Thursday, June 10, 2010

The Pareto Principle Says "It's All About Relationships"

The Pareto principle (also known as the 80-20 rule, the law of the vital few, and the principle of factor sparsity) states that, for many events, roughly 80% of the effects come from 20% of the causes.

I find this to be very true in ministry.  80% of the work I do seems to yield very little of the fruit, and vise versa.  I seem to be in a constant struggle to balance the stuff I do that just has to be done as a professional WITH the stuff I do that has clear spiritual impact.  Each week I feel like a dump truck backs up and dumps  a load of work on me.  Most of this work when it's complete has no visible spiritual connection to it.  I have to take time to look at the fruit, and then distinguish what is most important.  I have to identify what is the work that I do that yields the most fruit, and then I need to try to do that stuff more than 20% of the time.
 
Prayer, reflection, and evaluation of youth ministry over the past 15+ years always bring me back to one thing.  It's all about relationships (good Godly, Christ-centered relationships).  Jesus' ministry began with relationships, was defined by relationships, and spread through out the world through relationships.  As I spend more time with youth in the places where they are comfortable (school lunches, the skate park, their homes, etc) I see more spiritual transformation in the youth, an anchoring of their faith through conversations and experiences we share together.  The outcome of this realization is that I might have a typo or two and an awful font choice in my publications.  Or maybe I spend an hour less on my lesson preparation in order to spend an hour more at a school lunch.  There are moments when I've seen greater ministry at a fast food joint than has ever happened in the youth room.

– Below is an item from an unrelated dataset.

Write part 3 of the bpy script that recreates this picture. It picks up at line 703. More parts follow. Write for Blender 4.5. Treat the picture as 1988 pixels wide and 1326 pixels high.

Presently, my very first group of youth group graduates are post college, married, and beginning their families.  I can tell you next to none of them remember my lessons, but most remember a conversation we had about an issue they were struggling with, or how much they began to enjoy church because of a trip or crazy event.  It is a great privilege to tell you that I enjoy very close relationships with dozens of former students, and because of relationships my ability to minister and speak God's truth into their lives has extended beyond high school graduation and into their adult lives.  May God allow that to continue, so I can say this about our most recent class of Christ Church HS seniors.  

Another part of my prayer, reflection, and evaluation of youth ministry has taught me that is that although I may not be the primary spiritual adviser to parents, God has also entrusted them to me.  When I first started youth ministry, the parents in my ministry were (at best) to be avoided and (at worst) a hurdle to get over.  Looking back this was MY issue.  I was 23 and intimidated by adults.  My actions showed that I did not fully trust in the calling God had placed on my heart.  God has taught me that my ministry must include parents and I must never avoid them.  Like students, my ministry with parents has to be about relationships.  Very soon, I  will be the same age as some of the parents bringing their students into the youth program, and it won't be long until I'm older than the parents of my students.  My age has made it more comfortable to build relationships with parents.  Just like my ministry with students, I will let a detail drop off of my office work list  if it means spending time with a parent and talking with them about their student(s).  I will run a less technically savvy youth group if I can use that time instead to play pool with a father of a teen.  I will not update this blog if it means having dinner at a family's home.

20% of my work yields 80% of the fruit.  Building and sustaining good Godly relationships have consistently brought forth the most spiritual transformation (for me) in youth ministry, and I need to do more of it.  It's all about relationships.  It's all about relationships.  It's all about relationships.